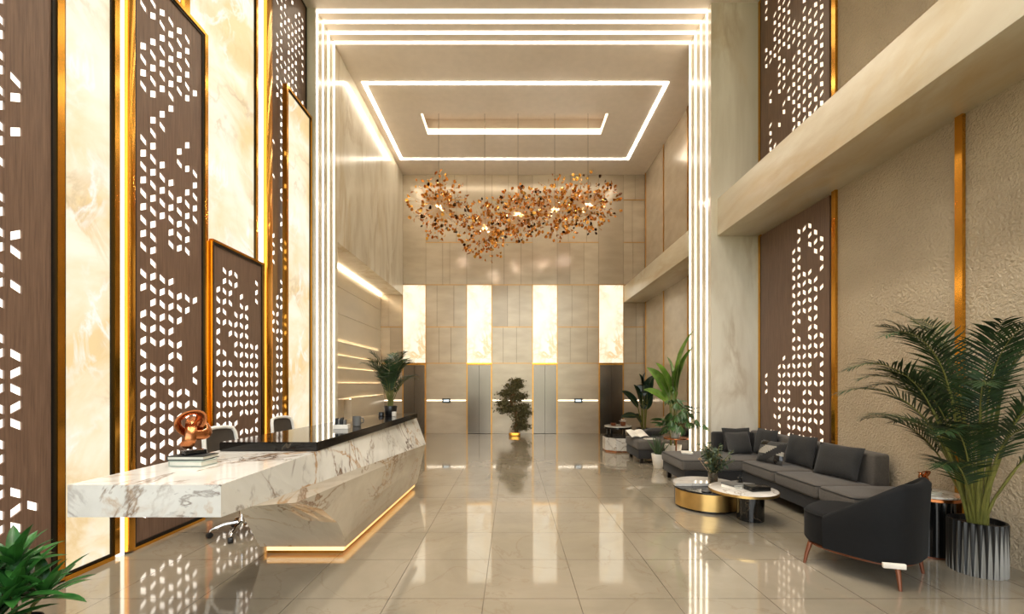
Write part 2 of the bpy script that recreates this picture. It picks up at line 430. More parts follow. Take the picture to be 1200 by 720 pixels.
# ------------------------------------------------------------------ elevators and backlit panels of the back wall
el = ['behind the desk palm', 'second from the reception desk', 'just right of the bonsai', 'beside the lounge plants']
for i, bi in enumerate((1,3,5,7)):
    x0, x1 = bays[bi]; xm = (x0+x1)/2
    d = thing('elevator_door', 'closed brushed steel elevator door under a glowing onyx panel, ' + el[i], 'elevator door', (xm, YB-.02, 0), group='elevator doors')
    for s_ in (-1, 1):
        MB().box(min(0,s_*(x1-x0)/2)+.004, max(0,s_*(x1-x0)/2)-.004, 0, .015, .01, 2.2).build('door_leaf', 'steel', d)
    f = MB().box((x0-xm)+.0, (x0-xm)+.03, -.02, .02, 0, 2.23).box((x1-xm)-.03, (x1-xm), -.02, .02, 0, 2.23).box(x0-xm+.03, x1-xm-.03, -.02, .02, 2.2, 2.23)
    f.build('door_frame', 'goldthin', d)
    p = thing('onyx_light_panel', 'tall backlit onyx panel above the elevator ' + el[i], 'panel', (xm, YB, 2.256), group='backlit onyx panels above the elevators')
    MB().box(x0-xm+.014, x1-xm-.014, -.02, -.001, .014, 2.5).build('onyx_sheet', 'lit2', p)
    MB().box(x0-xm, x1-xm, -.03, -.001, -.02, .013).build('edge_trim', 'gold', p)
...
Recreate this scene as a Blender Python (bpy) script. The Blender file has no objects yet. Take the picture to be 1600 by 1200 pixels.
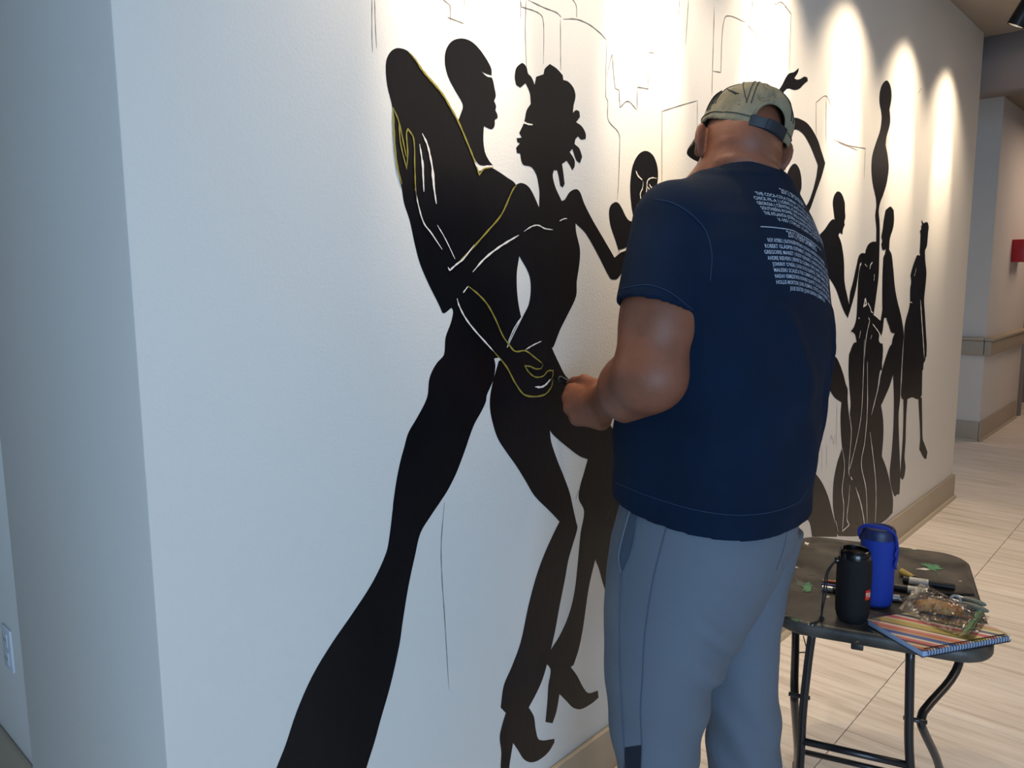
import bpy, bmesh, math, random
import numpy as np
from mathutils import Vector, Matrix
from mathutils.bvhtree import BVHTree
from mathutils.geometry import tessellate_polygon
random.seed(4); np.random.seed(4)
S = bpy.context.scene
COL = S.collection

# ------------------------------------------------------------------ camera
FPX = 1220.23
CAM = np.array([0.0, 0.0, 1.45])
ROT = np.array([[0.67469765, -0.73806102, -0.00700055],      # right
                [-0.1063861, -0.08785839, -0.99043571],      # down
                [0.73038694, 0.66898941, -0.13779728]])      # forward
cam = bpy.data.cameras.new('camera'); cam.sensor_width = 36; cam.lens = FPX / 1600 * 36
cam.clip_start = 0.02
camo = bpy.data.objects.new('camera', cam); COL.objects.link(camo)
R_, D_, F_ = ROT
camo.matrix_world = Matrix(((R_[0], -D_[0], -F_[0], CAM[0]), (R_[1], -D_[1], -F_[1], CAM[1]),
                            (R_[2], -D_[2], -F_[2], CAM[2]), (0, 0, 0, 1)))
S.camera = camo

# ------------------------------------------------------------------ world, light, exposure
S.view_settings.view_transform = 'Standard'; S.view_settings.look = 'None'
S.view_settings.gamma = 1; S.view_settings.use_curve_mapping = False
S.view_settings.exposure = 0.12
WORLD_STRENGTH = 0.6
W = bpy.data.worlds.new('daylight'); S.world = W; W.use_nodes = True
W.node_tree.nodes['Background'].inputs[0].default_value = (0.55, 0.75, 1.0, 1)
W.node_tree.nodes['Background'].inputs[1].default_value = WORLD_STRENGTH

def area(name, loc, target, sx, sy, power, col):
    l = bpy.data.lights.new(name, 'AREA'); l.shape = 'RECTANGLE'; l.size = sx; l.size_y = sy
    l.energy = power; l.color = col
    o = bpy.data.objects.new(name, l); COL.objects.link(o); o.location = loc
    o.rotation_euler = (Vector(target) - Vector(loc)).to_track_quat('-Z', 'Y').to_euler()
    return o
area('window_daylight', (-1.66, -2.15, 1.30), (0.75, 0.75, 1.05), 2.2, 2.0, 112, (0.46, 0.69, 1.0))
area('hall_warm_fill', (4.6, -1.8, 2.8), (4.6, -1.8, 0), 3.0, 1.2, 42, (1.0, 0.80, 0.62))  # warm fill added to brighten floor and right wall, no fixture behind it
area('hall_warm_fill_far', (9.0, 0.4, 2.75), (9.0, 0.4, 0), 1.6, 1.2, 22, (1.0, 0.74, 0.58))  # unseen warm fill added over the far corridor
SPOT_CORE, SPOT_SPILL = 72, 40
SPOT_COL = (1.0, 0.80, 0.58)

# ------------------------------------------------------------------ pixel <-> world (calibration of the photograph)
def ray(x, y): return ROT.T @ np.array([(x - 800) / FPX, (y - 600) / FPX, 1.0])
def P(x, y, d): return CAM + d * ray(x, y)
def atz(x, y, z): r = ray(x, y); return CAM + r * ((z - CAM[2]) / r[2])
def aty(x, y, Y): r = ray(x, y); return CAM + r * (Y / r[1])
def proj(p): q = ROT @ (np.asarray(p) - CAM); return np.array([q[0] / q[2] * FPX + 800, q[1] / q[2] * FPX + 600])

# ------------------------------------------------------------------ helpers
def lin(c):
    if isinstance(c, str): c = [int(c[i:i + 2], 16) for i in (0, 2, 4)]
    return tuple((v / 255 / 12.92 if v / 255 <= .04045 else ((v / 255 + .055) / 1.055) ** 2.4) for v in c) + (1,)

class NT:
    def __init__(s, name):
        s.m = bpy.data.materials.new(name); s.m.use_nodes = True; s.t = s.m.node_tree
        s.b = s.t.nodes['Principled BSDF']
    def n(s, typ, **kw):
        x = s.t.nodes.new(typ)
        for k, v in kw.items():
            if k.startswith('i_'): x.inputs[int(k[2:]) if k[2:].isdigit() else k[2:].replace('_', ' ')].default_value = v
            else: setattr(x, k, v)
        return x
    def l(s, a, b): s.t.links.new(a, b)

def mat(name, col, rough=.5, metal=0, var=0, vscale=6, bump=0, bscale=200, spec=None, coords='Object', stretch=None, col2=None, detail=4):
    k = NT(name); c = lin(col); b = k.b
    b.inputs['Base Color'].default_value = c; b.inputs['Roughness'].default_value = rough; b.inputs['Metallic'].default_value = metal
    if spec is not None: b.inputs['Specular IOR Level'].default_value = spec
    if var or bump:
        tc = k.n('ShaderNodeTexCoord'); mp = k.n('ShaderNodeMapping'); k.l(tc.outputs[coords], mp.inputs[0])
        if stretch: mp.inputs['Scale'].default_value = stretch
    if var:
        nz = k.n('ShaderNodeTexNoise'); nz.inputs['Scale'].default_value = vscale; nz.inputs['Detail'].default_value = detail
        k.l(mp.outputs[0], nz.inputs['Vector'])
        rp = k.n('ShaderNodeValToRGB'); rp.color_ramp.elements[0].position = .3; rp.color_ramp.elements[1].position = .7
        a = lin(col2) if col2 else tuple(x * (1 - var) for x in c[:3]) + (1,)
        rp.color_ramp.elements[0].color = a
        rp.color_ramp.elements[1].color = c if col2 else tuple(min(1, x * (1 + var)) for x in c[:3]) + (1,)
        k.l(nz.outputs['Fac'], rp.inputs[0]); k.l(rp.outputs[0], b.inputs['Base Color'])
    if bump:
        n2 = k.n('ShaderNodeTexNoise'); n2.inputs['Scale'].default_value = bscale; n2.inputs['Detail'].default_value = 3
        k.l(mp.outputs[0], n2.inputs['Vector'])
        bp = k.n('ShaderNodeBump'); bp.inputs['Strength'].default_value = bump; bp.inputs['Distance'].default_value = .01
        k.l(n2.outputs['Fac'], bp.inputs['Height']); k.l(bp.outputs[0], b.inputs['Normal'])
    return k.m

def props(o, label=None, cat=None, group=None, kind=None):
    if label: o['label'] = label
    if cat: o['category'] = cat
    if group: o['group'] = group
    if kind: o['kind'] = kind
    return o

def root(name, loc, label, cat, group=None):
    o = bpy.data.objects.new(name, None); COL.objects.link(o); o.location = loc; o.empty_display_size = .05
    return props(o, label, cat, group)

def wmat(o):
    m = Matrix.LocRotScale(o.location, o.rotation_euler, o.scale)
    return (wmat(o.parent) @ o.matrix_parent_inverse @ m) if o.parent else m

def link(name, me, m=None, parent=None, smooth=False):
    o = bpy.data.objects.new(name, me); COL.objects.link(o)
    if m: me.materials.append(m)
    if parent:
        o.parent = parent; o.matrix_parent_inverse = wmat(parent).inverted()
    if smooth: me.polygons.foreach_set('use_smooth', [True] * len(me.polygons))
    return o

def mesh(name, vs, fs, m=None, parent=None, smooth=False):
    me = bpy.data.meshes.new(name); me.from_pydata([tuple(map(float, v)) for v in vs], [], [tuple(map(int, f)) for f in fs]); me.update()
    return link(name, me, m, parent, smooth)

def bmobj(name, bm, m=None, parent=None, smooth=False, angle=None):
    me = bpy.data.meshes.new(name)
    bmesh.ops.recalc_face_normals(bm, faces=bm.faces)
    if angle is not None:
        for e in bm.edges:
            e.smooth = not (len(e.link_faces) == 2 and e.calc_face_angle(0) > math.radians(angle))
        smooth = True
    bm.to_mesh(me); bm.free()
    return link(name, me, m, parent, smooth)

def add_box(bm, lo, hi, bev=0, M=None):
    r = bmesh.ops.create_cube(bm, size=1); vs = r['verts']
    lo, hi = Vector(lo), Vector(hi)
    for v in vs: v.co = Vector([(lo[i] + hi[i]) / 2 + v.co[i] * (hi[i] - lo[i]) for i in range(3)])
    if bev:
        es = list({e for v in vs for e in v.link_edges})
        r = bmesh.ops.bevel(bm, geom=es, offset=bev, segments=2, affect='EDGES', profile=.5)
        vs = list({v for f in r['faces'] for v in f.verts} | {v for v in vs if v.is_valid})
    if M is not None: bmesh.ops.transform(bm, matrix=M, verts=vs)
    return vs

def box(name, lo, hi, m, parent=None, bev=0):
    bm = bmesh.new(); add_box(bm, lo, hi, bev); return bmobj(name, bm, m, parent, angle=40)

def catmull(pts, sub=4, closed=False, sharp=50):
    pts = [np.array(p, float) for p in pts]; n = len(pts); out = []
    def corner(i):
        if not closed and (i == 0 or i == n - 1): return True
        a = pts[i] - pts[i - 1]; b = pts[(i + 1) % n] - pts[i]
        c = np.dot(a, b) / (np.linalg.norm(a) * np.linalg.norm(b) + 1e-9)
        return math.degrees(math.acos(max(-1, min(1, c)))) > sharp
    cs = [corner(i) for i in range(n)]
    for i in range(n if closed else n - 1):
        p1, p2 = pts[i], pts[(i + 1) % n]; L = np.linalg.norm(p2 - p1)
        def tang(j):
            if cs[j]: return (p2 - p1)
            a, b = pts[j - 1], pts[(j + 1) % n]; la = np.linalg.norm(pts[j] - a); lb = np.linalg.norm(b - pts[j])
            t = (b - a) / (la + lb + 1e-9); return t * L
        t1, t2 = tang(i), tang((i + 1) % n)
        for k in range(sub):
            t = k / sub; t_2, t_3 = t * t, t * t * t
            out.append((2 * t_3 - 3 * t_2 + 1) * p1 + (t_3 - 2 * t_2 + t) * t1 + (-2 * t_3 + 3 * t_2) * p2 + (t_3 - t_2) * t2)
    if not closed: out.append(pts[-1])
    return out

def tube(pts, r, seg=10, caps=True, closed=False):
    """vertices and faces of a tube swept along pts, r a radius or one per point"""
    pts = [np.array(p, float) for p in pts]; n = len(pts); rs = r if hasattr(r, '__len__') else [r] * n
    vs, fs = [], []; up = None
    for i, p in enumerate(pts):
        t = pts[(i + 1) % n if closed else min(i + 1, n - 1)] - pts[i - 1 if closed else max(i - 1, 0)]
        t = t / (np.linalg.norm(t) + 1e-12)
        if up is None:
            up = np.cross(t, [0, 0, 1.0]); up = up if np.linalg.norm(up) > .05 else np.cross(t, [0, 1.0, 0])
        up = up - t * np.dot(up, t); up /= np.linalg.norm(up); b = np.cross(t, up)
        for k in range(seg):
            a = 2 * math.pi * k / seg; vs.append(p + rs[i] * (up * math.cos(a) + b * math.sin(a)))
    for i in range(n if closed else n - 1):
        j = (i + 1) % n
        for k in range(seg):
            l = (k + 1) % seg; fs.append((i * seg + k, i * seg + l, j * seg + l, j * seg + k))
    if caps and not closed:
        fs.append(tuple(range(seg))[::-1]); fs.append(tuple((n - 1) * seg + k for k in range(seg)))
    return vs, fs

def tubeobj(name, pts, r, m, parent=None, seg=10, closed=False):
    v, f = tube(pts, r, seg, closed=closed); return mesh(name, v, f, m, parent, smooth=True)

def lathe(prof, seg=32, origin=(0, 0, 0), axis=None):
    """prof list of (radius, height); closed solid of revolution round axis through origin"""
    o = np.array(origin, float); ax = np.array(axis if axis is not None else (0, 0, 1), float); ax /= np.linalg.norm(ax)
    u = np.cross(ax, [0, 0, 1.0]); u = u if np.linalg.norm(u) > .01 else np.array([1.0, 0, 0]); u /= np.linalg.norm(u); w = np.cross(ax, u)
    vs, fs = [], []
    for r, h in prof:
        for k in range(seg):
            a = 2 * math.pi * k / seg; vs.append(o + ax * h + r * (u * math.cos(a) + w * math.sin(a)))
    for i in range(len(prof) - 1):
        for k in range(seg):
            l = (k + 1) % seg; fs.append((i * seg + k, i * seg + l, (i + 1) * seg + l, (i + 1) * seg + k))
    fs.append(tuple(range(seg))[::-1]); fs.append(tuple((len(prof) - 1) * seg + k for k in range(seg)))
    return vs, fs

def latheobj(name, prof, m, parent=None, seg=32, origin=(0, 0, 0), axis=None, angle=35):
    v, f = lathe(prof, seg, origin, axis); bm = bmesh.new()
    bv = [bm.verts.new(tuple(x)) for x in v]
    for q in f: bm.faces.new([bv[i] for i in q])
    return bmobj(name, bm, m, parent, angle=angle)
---
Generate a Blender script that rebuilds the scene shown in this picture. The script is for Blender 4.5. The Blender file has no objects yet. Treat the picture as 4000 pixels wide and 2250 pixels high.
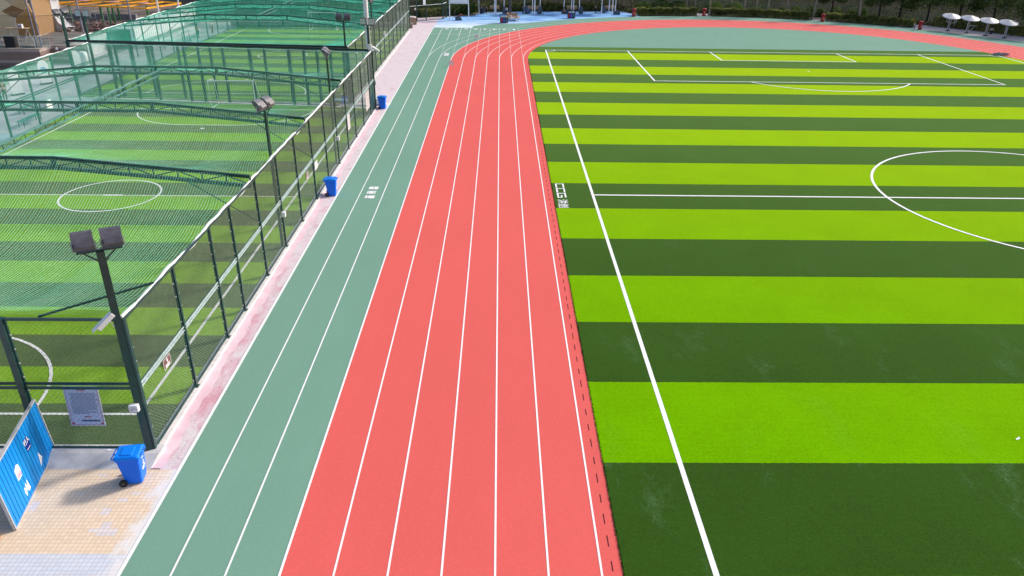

**Task brief**
Take only the lines above from the one that has "Recreate this scene" through the one that has "COL = S.collection" and reproduce them exactly, omitting any pictures.

**Expected answer**
Recreate this scene as a Blender Python (bpy) script. The Blender file has no objects yet. Take the picture to be 1600 by 1200 pixels.
import bpy, bmesh, math, random
import numpy as np
from mathutils import Vector, Matrix
from mathutils.bvhtree import BVHTree
from mathutils.geometry import tessellate_polygon
random.seed(4); np.random.seed(4)
S = bpy.context.scene
COL = S.collection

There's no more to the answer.